Im Rahmen der Statthaftigkeit ist zunächst noch unerheblich, ob D tatsächlich noch Eigentümerin des Plattenspielers ist oder dieses an E verloren hat. Entscheidend ist nur, dass das geltend gemachte/behauptete Recht ein Interventionsrecht im Sinne des § 771 Abs. 1 ZPO ist. Ob es tatsächlich besteht, wird erst in der Begründetheit der Drittwiderspruchsklage geprüft.
3. Das Rechtsschutzbedürfnis für eine Drittwiderspruchsklage besteht, wenn die Zwangsvollstreckung schon begonnen hat und noch nicht beendet ist. Hat D ein Rechtsschutzbedürfnis?
Nein, das ist nicht der Fall!
Das Rechtsschutzbedürfnis für eine Drittwiderspruchsklage besteht, wenn die Zwangsvollstreckung schon begonnen hat und noch nicht beendet ist. Anknüpfungspunkt ist hierbei nicht die Zwangsvollstreckung an sich, sondern die Zwangsvollstreckung in den bestimmten Gegenstand, gegen die sich die Drittwiderspruchsklage richtet. Die Zwangsvollstreckung ist hiernach beendet, wenn dieser Gegenstand versteigert und der Erlös dafür an den Vollstreckungsgläubiger ausbezahlt worden ist.
Ds Plattenspieler wurde bereits versteigert und der Erlös dafür an G ausbezahlt. Die Zwangsvollstreckung ist daher bereits beendet. D hat daher kein Rechtsschutzbedürfnis für eine Drittwiderspruchsklage. Eine Drittwiderspruchsklage wäre also unzulässig.
4. D denkt, dass sie gegen E einen Anspruch auf Herausgabe des Plattenspielers hat und möchte diesen gerichtlich geltend machen. Wäre in diesem Fall ebenfalls eine Drittwiderspruchsklage (§ 771 ZPO) statthaft?

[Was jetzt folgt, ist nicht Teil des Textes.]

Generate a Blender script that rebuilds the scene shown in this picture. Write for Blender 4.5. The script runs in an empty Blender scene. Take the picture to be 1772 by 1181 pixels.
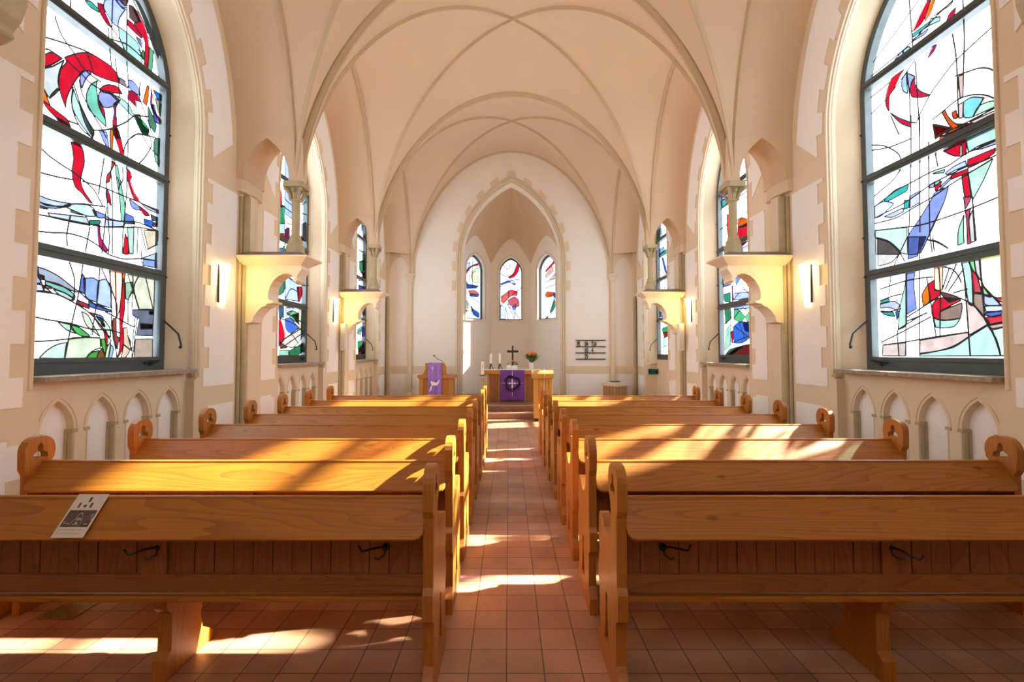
import bpy, bmesh, math, random
from math import sin, cos, pi, sqrt, radians
from mathutils import Vector, Matrix
from mathutils.geometry import tessellate_polygon

random.seed(11)
sc = bpy.context.scene
COL = sc.collection
SKY = 6.0            # radiance of the overcast-bright sky outside the windows

# ------------------------------------------------------------------ helpers
class M:
    """collects geometry in world (or pew-local) coordinates"""
    def __init__(s):
        s.v, s.f, s.c = [], [], []
    def add(s, vs, fs, col=None):
        b = len(s.v)
        s.v += [tuple(p) for p in vs]
        for f in fs:
            s.f.append([b + i for i in f]); s.c.append(col)
        return s
    def box(s, x0, x1, y0, y1, z0, z1):
        v = [(x, y, z) for x in (x0, x1) for y in (y0, y1) for z in (z0, z1)]
        return s.add(v, [(0,1,3,2),(4,6,7,5),(0,4,5,1),(2,3,7,6),(0,2,6,4),(1,5,7,3)])
    def prism(s, poly, tf, a, b, holes=(), col=None):
        """poly (p,q) extruded from depth a to b; tf(p,q,d) -> xyz"""
        loops = [list(poly)] + [list(h) for h in holes]
        flat = [p for l in loops for p in l]; n = len(flat)
        v = [tf(p, q, a) for p, q in flat] + [tf(p, q, b) for p, q in flat]
        fs = []
        if holes:
            tris = tessellate_polygon([[Vector((p, q, 0)) for p, q in l] for l in loops])
            fs += [list(t) for t in tris] + [[n+i for i in reversed(t)] for t in tris]
        else:
            fs += [list(range(n)), [n+i for i in reversed(range(n))]]
        o = 0
        for l in loops:
            k = len(l)
            for i in range(k):
                j = (i+1) % k
                fs.append([o+i, o+j, n+o+j, n+o+i])
            o += k
        return s.add(v, fs, col)
    def sheet(s, poly, tf, d, holes=(), col=None):
        loops = [list(poly)] + [list(h) for h in holes]
        flat = [p for l in loops for p in l]
        v = [tf(p, q, d) for p, q in flat]
        if holes:
            fs = [list(t) for t in tessellate_polygon([[Vector((p, q, 0)) for p, q in l] for l in loops])]
        else:
            fs = [list(range(len(flat)))]
        return s.add(v, fs, col)
    def tube(s, path, r, n=8, closed=False, cap=True):
        P = [Vector(p) for p in path]; k = len(P)
        rs = r if isinstance(r, (list, tuple)) else [r]*k
        vs, fs = [], []
        ref = None
        for i in range(k):
            a = P[i-1] if (i or closed) else P[i]
            c = P[(i+1) % k] if (i < k-1 or closed) else P[i]
            t = (c-a).normalized() if (c-a).length > 1e-9 else Vector((0,0,1))
            if ref is None:
                ref = Vector((0,0,1)) if abs(t.z) < .9 else Vector((1,0,0))
            x = t.cross(ref)
            if x.length < 1e-4: x = t.orthogonal()
            x.normalize(); y = x.cross(t).normalized(); ref = y
            for j in range(n):
                w = 2*pi*j/n
                vs.append(P[i] + (x*cos(w) + y*sin(w))*rs[i])
        m = k if closed else k-1
        for i in range(m):
            for j in range(n):
                a, b = i*n+j, i*n+(j+1) % n
                c, d = ((i+1) % k)*n+(j+1) % n, ((i+1) % k)*n+j
                fs.append((a, b, c, d))
        if cap and not closed:
            fs += [tuple(reversed(range(n))), tuple(range((k-1)*n, k*n))]
        return s.add(vs, fs)
    def lathe(s, prof, c, n=20, rot=0.0, sq=None):
        """prof [(r,z)] around c; sq = number of sides for a polygonal turn"""
        n = sq or n
        vs, fs = [], []
        for r, z in prof:
            for j in range(n):
                w = rot + 2*pi*j/n
                vs.append((c[0]+r*cos(w), c[1]+r*sin(w), c[2]+z))
        k = len(prof)
        for i in range(k-1):
            for j in range(n):
                fs.append((i*n+j, i*n+(j+1) % n, (i+1)*n+(j+1) % n, (i+1)*n+j))
        fs += [tuple(reversed(range(n))), tuple(range((k-1)*n, k*n))]
        return s.add(vs, fs)
    def sweep(s, path, side, prof, downf):
        """planar rib: prof (across, below) along path; side = unit across vector"""
        P = [Vector(p) for p in path]; k = len(P); side = Vector(side).normalized()
        vs, fs, n = [], [], len(prof)
        for i in range(k):
            t = (P[min(i+1, k-1)] - P[max(i-1, 0)]).normalized()
            d = side.cross(t).normalized()
            if d.dot(Vector(downf(P[i])) - P[i]) < 0: d = -d
            for a, b in prof:
                vs.append(P[i] + side*a + d*b)
        for i in range(k-1):
            for j in range(n):
                fs.append((i*n+j, i*n+(j+1) % n, (i+1)*n+(j+1) % n, (i+1)*n+j))
        fs += [tuple(reversed(range(n))), tuple(range((k-1)*n, k*n))]
        return s.add(vs, fs)
    def ball(s, c, rx, ry=None, rz=None, n=10, m=7):
        ry = ry or rx; rz = rz or rx
        vs = [(c[0], c[1], c[2]-rz)]
        for i in range(1, m):
            a = -pi/2 + pi*i/m
            for j in range(n):
                w = 2*pi*j/n
                vs.append((c[0]+rx*cos(a)*cos(w), c[1]+ry*cos(a)*sin(w), c[2]+rz*sin(a)))
        vs.append((c[0], c[1], c[2]+rz)); L = len(vs)-1
        fs = [(0, 1+(j+1) % n, 1+j) for j in range(n)]
        for i in range(m-2):
            for j in range(n):
                fs.append((1+i*n+j, 1+i*n+(j+1) % n, 1+(i+1)*n+(j+1) % n, 1+(i+1)*n+j))
        fs += [(L, 1+(m-2)*n+j, 1+(m-2)*n+(j+1) % n) for j in range(n)]
        return s.add(vs, fs)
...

Nein, das trifft nicht zu!
Eine Drittwiderspruchsklage ist nach § 771 Abs. 1 ZPO statthaft, wenn der Kläger als Dritter ein die Veräußerung hinderndes Recht (Interventionsrecht) geltend macht. Das Rechtsschutzbedürfnis hierfür besteht jedoch nur bis zur Beendigung der Zwangsvollstreckung. Nach Beendigung der Zwangsvollstreckung kommt allenfalls ein Anspruch des Dritten auf Erlösherausgabe gegen den Vollstreckungsgläubiger in Betracht. Diesen Anspruch kann der Dritte i.R.e. „normalen“ Leistungsklage geltend machen. Diese Klage bezeichnet man auch als „verlängerte Drittwiderspruchsklage“.

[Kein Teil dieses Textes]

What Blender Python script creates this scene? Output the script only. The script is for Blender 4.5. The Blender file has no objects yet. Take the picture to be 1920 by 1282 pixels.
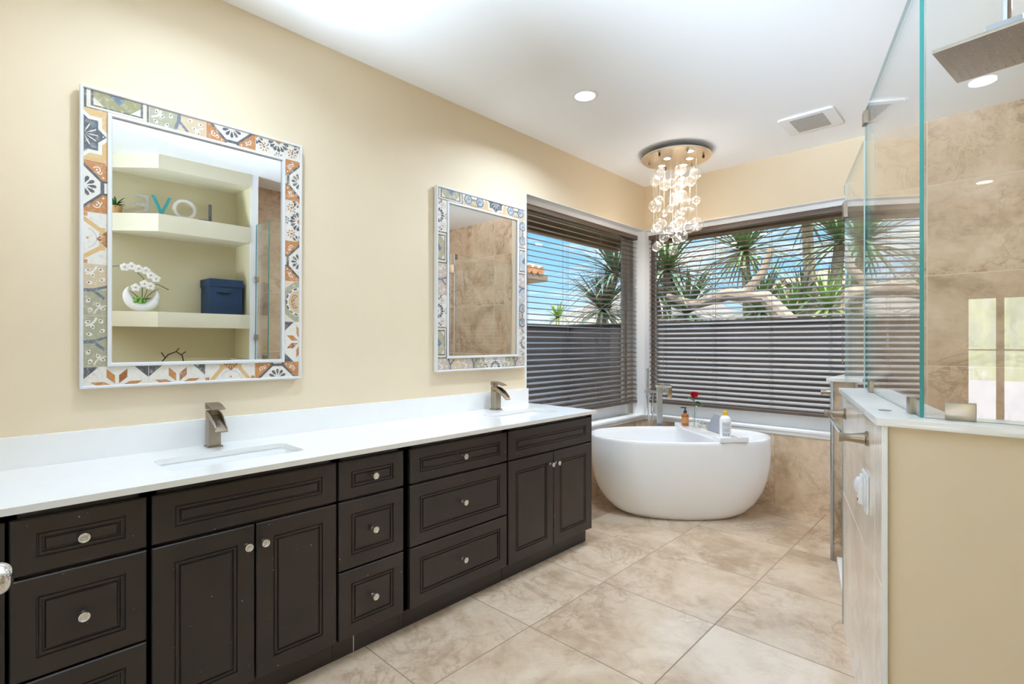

Eine Drittwiderspruchsklage wäre – wie aufgezeigt – nur gegen G statthaft. Dasselbe gilt für eine „verlängerte Drittwiderspruchsklage“ gerichtet auf Erlösherausgabe. Einen Herausgabeanspruch gegen E müsste D ebenfalls durch Leistungsklage geltend machen. Allerdings könnte E wirksam Eigentum an dem Plattenspieler erlangt haben (§ 817 Abs. 2 ZPO), sofern der Plattenspieler wirksam verstrickt war. In diesem Fall bliebe Ds Klage ohne Erfolg.
5. D möchte gerne eine verlängerte Drittwiderspruchsklage (= Klage auf Erlösherausgabe) gegen G erheben. Gibt es hierfür eine spezielle gesetzliche Regelung in § 771 ZPO?
Nein!
Eine „verlängerte Drittwiderspruchsklage“ ist eine nach Beendigung der Zwangsvollstreckung erhobene Leistungsklage des „zu spät kommenden Dritten“ gegen den Vollstreckungsgläubiger auf Erlösherausgabe. Die „verlängerte Drittwiderspruchsklage“ ist nicht speziell normiert. Vielmehr handelt es sich um eine „normale Leistungsklage“, die auf Erlösherausgabe gerichtet ist.
Anders als eine Drittwiderspruchsklage ist eine „verlängerte Drittwiderspruchsklage“ also kein Rechtsbehelf der Zwangsvollstreckung im engeren Sinne.